As we motored out we had visions of perfect, uncrowded waves in our heads. After all, we had driven over 1000 miles, including 100 miles on a dirt road, we found the Duck, the fishing vessel, and before us loomed the island of our dreams. As long as I live I’ll never forget what happened next: We saw a jet plane off in the distance. As it grew bigger it was clearly headed for the  island. And as we pulled up to the shore we watched it land, the door opened, and one after another a surfer with their board streamed out of the plane. Insta-crowd. Our dreams of uncrowded waves shattered, obliterated in seconds;  weeks of effort destroyed in an instant. Money trumps initiative. Gone in an instant were the days of finding uncrowded waves in remote spots. Crushed was the spirit of the dawn patrol. At that moment I felt a deep wave of sadness. That no longer was getting up earlier, driving farther, making that extra effort to find a remote spot a ticket to good waves. Now anyone could do it effortlessly with a few extra dollars. If you had cash you were now entitled to the best waves. If you didn’t? Well, too bad.

The crew on Natividad, 1986. Front (from left): Alberto Pombo, John Steinbeck, Brian Tissot. Back row (from left): our two locals hosts and Paul Dunn.

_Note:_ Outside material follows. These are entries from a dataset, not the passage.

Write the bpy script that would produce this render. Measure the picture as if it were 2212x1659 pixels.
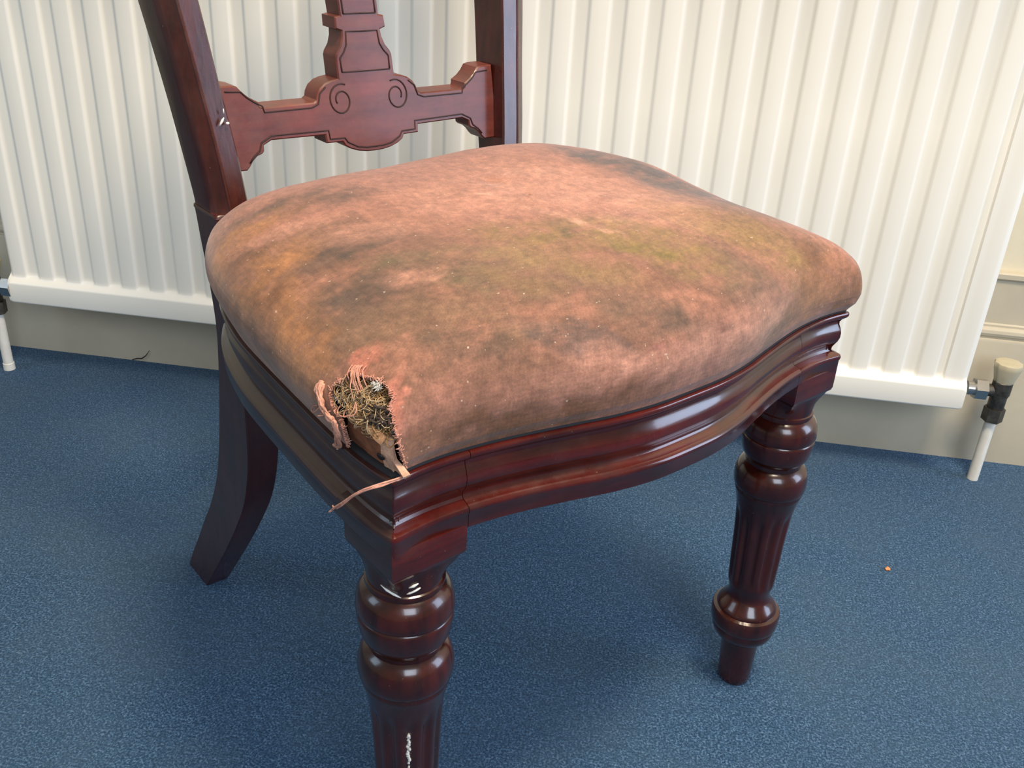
import bpy, bmesh, math, random
import numpy as np
from mathutils import Vector, Matrix, Quaternion
random.seed(7)
S = bpy.context.scene
for o in list(bpy.data.objects): bpy.data.objects.remove(o)
C = S.collection

# ------------------------------------------------------------------ camera
cam = bpy.data.cameras.new('camera'); camo = bpy.data.objects.new('camera', cam); C.objects.link(camo)
cam.sensor_width = 36.0; cam.lens = 2082.13 / 2212 * 36; cam.clip_start = .01
r_ = Vector((0.987321800607261, 0.14978504373871238, 0.0525366797373792))
u_ = Vector((-0.11516275442658598, 0.44816837533859294, 0.8865002241055825))
f_ = Vector((-0.10923919643844779, 0.8813112662496482, -0.45973606552338714))
M = Matrix.Identity(4)
for i in range(3):
    M[i][0] = r_[i]; M[i][1] = u_[i]; M[i][2] = -f_[i]
M[0][3], M[1][3], M[2][3] = -0.01702, -1.37835, 0.74600
camo.matrix_world = M
S.camera = camo

# ------------------------------------------------------------------ light
S.view_settings.view_transform = 'Standard'; S.view_settings.look = 'None'
S.view_settings.gamma = 1; S.view_settings.use_curve_mapping = False
S.view_settings.exposure = 0.0
w = bpy.data.worlds.new('world'); S.world = w; w.use_nodes = True
bg = w.node_tree.nodes['Background']; bg.inputs[0].default_value = (1.0, .93, .82, 1); bg.inputs[1].default_value = .27
def area(name, loc, target, sx, sy, power, col):
    l = bpy.data.lights.new(name, 'AREA'); l.shape = 'RECTANGLE'; l.size = sx; l.size_y = sy
    l.energy = power; l.color = col
    o = bpy.data.objects.new(name, l); C.objects.link(o); o.location = loc
    d = Vector(target) - Vector(loc); o.rotation_euler = d.to_track_quat('-Z', 'Y').to_euler()
    return o
area('ceiling_lamp_light', (.35, -1.05, 2.3), (.1, -.4, 0), .45, .45, 52, (1.0, .85, .63))
area('window_light_right', (2.7, -.56, 1.3), (0, -.56, 1.2), 1.0, 1.8, 46, (.60, .74, 1.0))
area('window_light_front', (.9, -3.0, 1.8), (0, -.3, .4), 1.2, 1.4, 46, (.74, .86, 1.0))
area('window_light_left', (-2.4, -1.6, 1.6), (-.3, -.2, .4), .9, 1.2, 13, (.60, .80, 1.0))

# ------------------------------------------------------------------ helpers
def link(o, parent=None):
    C.objects.link(o)
    if parent: o.parent = parent
    return o
def mesh_obj(name, verts, faces, mat, parent=None, smooth=True, sharp=None):
    me = bpy.data.meshes.new(name); me.from_pydata([tuple(map(float, v)) for v in verts], [], faces); me.validate()
    o = bpy.data.objects.new(name, me)
    if mat: me.materials.append(mat)
    bm = bmesh.new(); bm.from_mesh(me); bmesh.ops.recalc_face_normals(bm, faces=bm.faces)
    if sharp:
        for e in bm.edges:
            if len(e.link_faces) == 2 and e.calc_face_angle(0) > math.radians(sharp): e.smooth = False
    for f in bm.faces: f.smooth = smooth
    bm.to_mesh(me); bm.free()
    return link(o, parent)
class MB:
    def __init__(s): s.v = []; s.f = []
    def add(s, v, f):
        n = len(s.v); s.v += [tuple(map(float, p)) for p in v]; s.f += [tuple(i + n for i in q) for q in f]
    def box(s, x0, x1, y0, y1, z0, z1):
        s.add([(x, y, z) for z in (z0, z1) for y in (y0, y1) for x in (x0, x1)],
              [(0, 2, 3, 1), (4, 5, 7, 6), (0, 1, 5, 4), (2, 6, 7, 3), (0, 4, 6, 2), (1, 3, 7, 5)])
    def rings(s, rings, cap=True, closed=True):
        n = len(rings[0]); v = [p for r in rings for p in r]; f = []
        for i in range(len(rings) - 1):
            for j in range(n if closed else n - 1):
                a = i * n + j; b = i * n + (j + 1) % n
                f.append((a, b, b + n, a + n))
        if cap: f += [tuple(range(n)), tuple(range((len(rings) - 1) * n, len(rings) * n))]
        s.add(v, f)
    def tube(s, pts, r, k=6, taper=None):
        pts = [Vector(p) for p in pts]; rs = []
        up = Vector((.3, .2, 1)).normalized(); n0 = None
        for i, p in enumerate(pts):
            t = (pts[min(i + 1, len(pts) - 1)] - pts[max(i - 1, 0)])
            t = t.normalized() if t.length > 1e-9 else Vector((0, 0, 1))
            if n0 is None: n0 = t.orthogonal().normalized()
            else:
                n0 = n0 - t * n0.dot(t); n0 = n0.normalized() if n0.length > 1e-6 else t.orthogonal().normalized()
            b = t.cross(n0); rr = r if not taper else r * taper[i]
            rs.append([p + (n0 * math.cos(a) + b * math.sin(a)) * rr for a in [2 * math.pi * q / k for q in range(k)]])
        s.rings(rs)
    def obj(s, name, mat, parent=None, smooth=True, sharp=None):
        return mesh_obj(name, s.v, s.f, mat, parent, smooth, sharp)
def spline(P, n, closed=False):
    P = [np.array(p, float) for p in P]; out = []; m = len(P)
    segs = m if closed else m - 1
    for i in range(segs):
        g = lambda k: P[k % m] if closed else P[min(max(k, 0), m - 1)]
        a, b, c, d = g(i - 1), g(i), g(i + 1), g(i + 2)
        for q in range(n):
            t = q / n
            out.append(.5 * (2 * b + (c - a) * t + (2 * a - 5 * b + 4 * c - d) * t * t + (3 * b - a - 3 * c + d) * t ** 3))
    if not closed: out.append(P[-1])
    return out
def vnoise(P, seed=0):
    P = np.asarray(P, float); I = np.floor(P).astype(np.int64); F = P - I; F = F * F * (3 - 2 * F)
    def h(i, j, k):
        n = (i * 374761393 + j * 668265263 + k * 2147483647 + seed * 1274126177) & 0xffffffff
        n = ((n ^ (n >> 13)) * 1274126177) & 0xffffffff
        return ((n ^ (n >> 16)) & 0xffff) / 65535.
    r = 0
    for a in (0, 1):
        for b in (0, 1):
            for c in (0, 1):
                wgt = (F[..., 0] if a else 1 - F[..., 0]) * (F[..., 1] if b else 1 - F[..., 1]) * (F[..., 2] if c else 1 - F[..., 2])
                r = r + wgt * h(I[..., 0] + a, I[..., 1] + b, I[..., 2] + c)
    return r
def fbm(P, o=4, seed=0):
    P = np.asarray(P, float); r = 0; a = .5; t = 0
    for i in range(o): r = r + a * vnoise(P * 2 ** i + 17 * i, seed + i); t += a; a *= .55
    return r / t

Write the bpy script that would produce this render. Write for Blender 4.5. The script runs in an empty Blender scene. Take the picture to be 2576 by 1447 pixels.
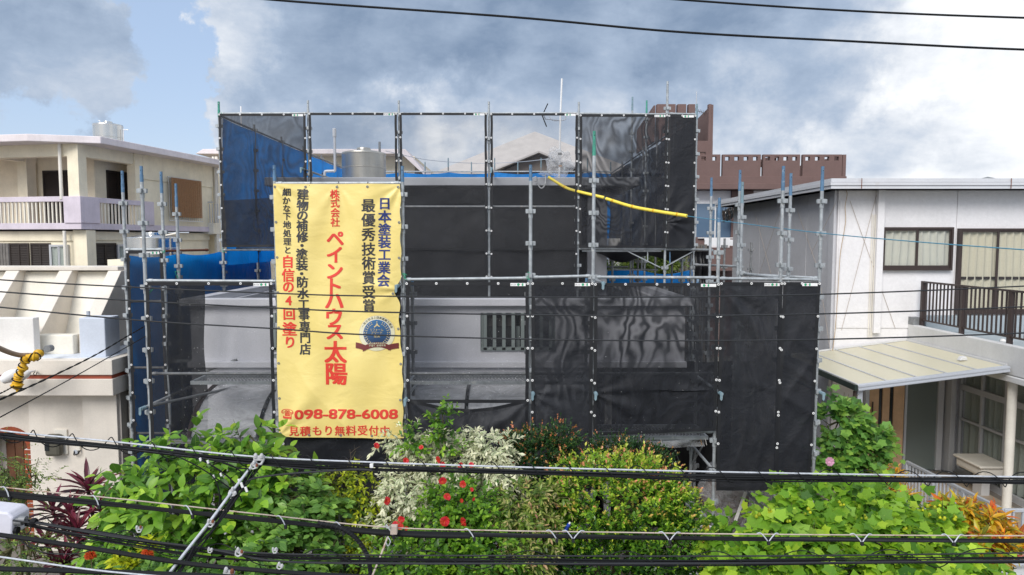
import bpy, bmesh, math, random
import numpy as np
from mathutils import Vector, Matrix, noise, Euler

random.seed(7)
RNG = np.random.default_rng(11)
PI = math.pi
R = math.radians
S = bpy.context.scene
COL = S.collection

# ------------------------------------------------------------------ camera
H = 5.2                      # camera height above the garden
F = 1717.0                   # focal length in units of a 2576 px wide picture
PITCH = math.atan(118.5 / F)
cam_d = bpy.data.cameras.new('camera')
cam_d.sensor_width = 36.0
cam_d.lens = 36.0 * F / 2576.0
cam_d.clip_start = 0.05
cam_d.clip_end = 3000.0
cam = bpy.data.objects.new('camera', cam_d)
COL.objects.link(cam)
cam.location = (0, 0, H)
cam.rotation_euler = (PI / 2 - PITCH, 0, 0)
S.camera = cam

# ------------------------------------------------------------------ sky, sun, exposure
SUN_EL, SUN_AZ = R(41), R(204)     # azimuth clockwise from +Y (north)
W = bpy.data.worlds.new('World')
S.world = W
W.use_nodes = True
nt = W.node_tree
nt.nodes.clear()
def wn(t, **kw):
    n = nt.nodes.new(t)
    for k, v in kw.items(): setattr(n, k, v)
    return n
def wmath(op, a, b=None, c=None, clamp=False):
    n = wn('ShaderNodeMath', operation=op, use_clamp=clamp)
    for i, x in enumerate((a, b, c)):
        if x is None: continue
        if isinstance(x, (int, float)): n.inputs[i].default_value = x
        else: nt.links.new(x, n.inputs[i])
    return n.outputs[0]
def wmix(f, a, b):
    n = wn('ShaderNodeMix', data_type='RGBA')
    for s, x in ((0, f), (6, a), (7, b)):
        if isinstance(x, tuple): n.inputs[s].default_value = (*x, 1)
        elif isinstance(x, (int, float)): n.inputs[s].default_value = x
        else: nt.links.new(x, n.inputs[s])
    return n.outputs[2]
w_out = wn('ShaderNodeOutputWorld')
w_bg = wn('ShaderNodeBackground')
SKY_STRENGTH = 0.10
w_bg.inputs[1].default_value = SKY_STRENGTH
nt.links.new(w_bg.outputs[0], w_out.inputs[0])
sky = wn('ShaderNodeTexSky', sky_type='NISHITA')
sky.sun_disc = False
sky.sun_elevation = SUN_EL
sky.sun_rotation = SUN_AZ
sky.air_density = 1.0
sky.dust_density = 1.0
tc = wn('ShaderNodeTexCoord')
def wdir(u, v):
    """unit direction through a point of the view, used to say where a cloud stands"""
    a, b = (u - 1288) / F, (723.5 - v) / F
    d = Vector((a, math.cos(PITCH) + b * math.sin(PITCH), -math.sin(PITCH) + b * math.cos(PITCH)))
    return d.normalized()
def wblob(u, v, r_in, r_out):
    """1 inside r_in degrees of a direction, 0 outside r_out"""
    n = wn('ShaderNodeVectorMath', operation='DOT_PRODUCT')
    nt.links.new(tc.outputs['Generated'], n.inputs[0])
    n.inputs[1].default_value = wdir(u, v)
    m = wn('ShaderNodeMapRange', interpolation_type='SMOOTHSTEP')
    nt.links.new(n.outputs['Value'], m.inputs[0])
    m.inputs[1].default_value = math.cos(R(r_out)); m.inputs[2].default_value = math.cos(R(r_in))
    m.inputs[3].default_value = 0; m.inputs[4].default_value = 1
    return m.outputs[0]
def wnoise(sc, det, rough, off, dist=0.0, flat=1.8):
    mp = wn('ShaderNodeMapping')
    mp.inputs['Location'].default_value = off
    mp.inputs['Rotation'].default_value = (0, R(-12), 0)
    mp.inputs['Scale'].default_value = (1, 1, flat)
    nt.links.new(tc.outputs['Generated'], mp.inputs[0])
    n = wn('ShaderNodeTexNoise')
    n.inputs['Scale'].default_value = sc; n.inputs['Detail'].default_value = det
    n.inputs['Roughness'].default_value = rough; n.inputs['Distortion'].default_value = dist
    nt.links.new(mp.outputs[0], n.inputs['Vector'])
    return n.outputs[0]
def wramp(x, lo, hi):
    m = wn('ShaderNodeMapRange', interpolation_type='SMOOTHSTEP')
    nt.links.new(x, m.inputs[0]); m.inputs[1].default_value = lo; m.inputs[2].default_value = hi
    return m.outputs[0]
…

So where does that leave us? As much as I may not like it those days are gone, forever. Moreover, the continued adoption and use of modern technology by surfers has elevated the “luck” of the dawn patrol to that of a scientific model. Now, due to the efforts of Sean Collins and Surfline, we know days, even weeks, ahead of time when and where the next swell will hit with a high level of certainty.  Surfers will now literally fly around the globe to hit rare surf spots with rare swells. Gone are the days of the Endless Summer where surfers stumble upon a Cape St. Francis. Now you pull into a parking lot at dawn only to find it full of cars, everyone alerted to that new south swell days ago through an e-mail.

But life moves on so we have to deal with it. On the bright side we now can predict when and where that new swell will hit and are more likely to find good waves, more likely to plan a surf contest under good conditions, less likely to paddle our on a step ladder swell and get caught outside. And what remains are those uncrowded times and unknown places that remain to be discovered even further off the beaten path. So at some level the spirit of the dawn patrol lives on, and probably always will.  And as technology and the world continues to evolve at some point, perhaps in a generation or two,  we can begin to discover the reefs and waves on the shores of other planets when the concept of the dawn patrol will take on a whole new  meaning.